The apparent magnitude \(m\) we just defined depends on the instrument we use to measure it. Some detectors may be more sensitive at some wavelengths and less sensitive at others. Also, different instruments detect different wavelength ranges. Thus the flux measured by the instrument equals not the total flux, but only a fraction of it.

Depending on how we observe an object, we can define different magnitude systems, each with a different \(F_0\).

Visual Magnitude

In daylight the human eye is most sensitive to radiation with a wavelength of about 550 nm, the sensitivity decreasing towards red(longer wavelengths) and violet (shorter wavelengths). The magnitude corresponding to the sensitivity of the eye is called the visual magnitude \(m_v\)

human_eye_sensitivity.png

Bolometric Magnitude

If, in ideal case, we were able to measure the radiation at all wavelengths, we would get the bolometric magnitude \(m_{bol}\).

However, this in practice is very difficult, because part of the radiation is absorbed by the atmosphere, and that different wavelengths require different detectors.

The bolometric magnitude can be derived from the visual magnitude if we know the bolometric correction \(\text{BC}\):

\[ m_{bol} = m_v − \text{BC} \]

Note

Sometimes \(m_{bol}\) is defined as:

\[ m_{bol} = m_v + \text{BC} \]

in which case \(\text{BC}\leq0\)

However, since \(m_{bol}\leq m_v\), we can easily tell if we made an error.

By definition, \(\text{BC} = 0\) for stars of spectral class F5.

The more the radiation distribution differs from a F5 star, the higher \(\text{BC}\) becomes. \(\text{BC}>0\) for stars both hotter and cooler than F5 stars.

Warning

Although \(m_v\) and \(m_{bol}\) can be equal, the flux density corresponding to the bolometric magnitude must always be higher.

Flux density must always be higher because \(F_{bol}\) accounts for the entire range of wavelengths while \(F_v\) only uses wavelengths at a certain band.

The reason for this "contradiction" is because the \(F_0\) for \(m_{bol}\) is different from the \(F_0\) for \(m_v\).

Absolute Bolometric Magnitude

The absolute bolometric magnitude can be expressed in terms of the luminosity (since it's a standardized distance from the star).

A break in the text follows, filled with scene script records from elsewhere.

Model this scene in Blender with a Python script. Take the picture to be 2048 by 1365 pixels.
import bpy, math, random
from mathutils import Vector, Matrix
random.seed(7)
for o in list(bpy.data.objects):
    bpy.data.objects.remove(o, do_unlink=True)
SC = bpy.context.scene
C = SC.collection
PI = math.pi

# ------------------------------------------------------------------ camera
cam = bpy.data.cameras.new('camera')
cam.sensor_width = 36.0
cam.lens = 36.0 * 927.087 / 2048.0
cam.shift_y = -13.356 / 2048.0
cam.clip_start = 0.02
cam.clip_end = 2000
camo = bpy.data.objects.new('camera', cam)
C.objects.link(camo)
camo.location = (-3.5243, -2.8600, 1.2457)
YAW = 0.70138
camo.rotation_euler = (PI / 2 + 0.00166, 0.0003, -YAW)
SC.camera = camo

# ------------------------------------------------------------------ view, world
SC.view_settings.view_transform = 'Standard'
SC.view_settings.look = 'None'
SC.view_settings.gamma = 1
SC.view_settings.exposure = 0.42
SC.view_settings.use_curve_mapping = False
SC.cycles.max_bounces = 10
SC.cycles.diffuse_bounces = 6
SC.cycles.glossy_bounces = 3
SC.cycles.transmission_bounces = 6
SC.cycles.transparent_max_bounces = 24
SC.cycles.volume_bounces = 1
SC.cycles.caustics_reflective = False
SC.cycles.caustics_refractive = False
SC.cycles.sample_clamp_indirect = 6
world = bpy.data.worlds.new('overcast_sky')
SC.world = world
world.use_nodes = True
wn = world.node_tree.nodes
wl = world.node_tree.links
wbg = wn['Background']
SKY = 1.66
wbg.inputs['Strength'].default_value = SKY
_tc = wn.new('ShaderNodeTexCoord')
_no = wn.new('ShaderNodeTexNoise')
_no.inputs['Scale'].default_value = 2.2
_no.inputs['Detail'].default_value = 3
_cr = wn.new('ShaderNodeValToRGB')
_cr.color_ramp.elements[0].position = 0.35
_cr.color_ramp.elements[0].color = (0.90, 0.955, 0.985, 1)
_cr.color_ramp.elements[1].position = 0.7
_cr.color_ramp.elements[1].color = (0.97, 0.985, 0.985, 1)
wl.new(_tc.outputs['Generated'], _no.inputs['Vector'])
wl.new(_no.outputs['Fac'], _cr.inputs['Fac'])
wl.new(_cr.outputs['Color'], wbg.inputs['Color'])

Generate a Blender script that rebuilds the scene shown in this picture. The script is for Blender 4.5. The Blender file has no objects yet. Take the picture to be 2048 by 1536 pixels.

Let the total flux density at a distance r = 10 pc be \(F\) and let \(F_\odot\) be the equivalent quantity for the Sun. Since the luminosity is \(L = 4\pi r2F\), we get:

\[ \begin{align*} M_{bol} - M_{bol, \odot} &= -2.5\log\left(\frac{F}{F_\odot}\right)\\ &= -2.5\log\left(\frac{\frac{L}{4\pi r^2}}{\frac{L_\odot}{4\pi r^2}}\right)\\ &= -2.5\log\left(\frac{L}{L_\odot}\right) \end{align*}\]

The absolute bolometric magnitude \(M_{bol} = 0\) corresponds to a luminosity \(L_0 = 3.0 × 10^{28} \text W\)

Filters and the UBV system

One of the most widely-used multicolor magnitude systems is the UBV system, which uses three filters (U = Ultraviolet, B = Blue, V = Visual).

There are many color systems

They later also added the R (Red) and I (Infrared) bands to the UBV system (making it UBVRI), though those are less frequently seen. There are also many more broad band systems there are less frequently seen.

In addition to broad band systems, there are also narrow band systems, like Strömgren’s four-colour uvby system where the bands are much narrower. uvby is less commonly used than UBV though, and at the end of the day we don't have to worry about the specific intricacies of each system.

UBV.svg UBV.svg

Usually filters are used to allow only a certain wavelength band to enter the detector, in order to detect each color in a mutlicolor magnitude system.

U B V

The magnitudes of the U, B and V bands can be written as \(m_U\), \(m_B\) and \(m_V\).

However it is more frequently written as just \(U\), \(V\) and \(B\).

Do note that \(U\), \(B\), and \(V\) mean apparent magnitude, not absolute magnitude.

The corresponding absolute magnitudes are \(M_U\), \(M_B\) and \(M_V\)

Warning

Generally when we refer to magnitude, without specifying the band, it means visual magnitude.

Color indices

In any multicolor magnitude system, we can define a color index, which is just the difference between 2 magnitudes. For example by subtracting the \(B\) magnitude from \(U\) we get the colour index \(U − B\), and we can make things is \(U - V\), \(B - V\), etc...

Question

If an object is observed to have \(U - B = 1.00\) and \(U - V = -0.25\), find the \(B - V\) color index

\[ \begin{align*} B - V &= -(U - B) + (U - V) \\ &= -(1.00) + (-0.25) \\ &= -1.25 \end{align*} \]

The constants \(F_0\) for \(U\), \(B\) and \(V\) magnitudes are selected such that \(B-V = U-B = 0\) for stars of spectral type A0 (\(T_{surface} = 10 000 \text K\))

Example

Vega (\(\alpha \, \text{Lyr}\), A0V) has

  • \(V = 0.04\) (approx 0)
  • \(B-V = 0.00\)
  • \(U-B = 0.00\)

Note that Vega is (was) the standard zero magnitude star for UBV

The Sun has

  • \(V = -26.8\)
  • \(B-V = 0.64\)
  • \(U-B = 0.12\)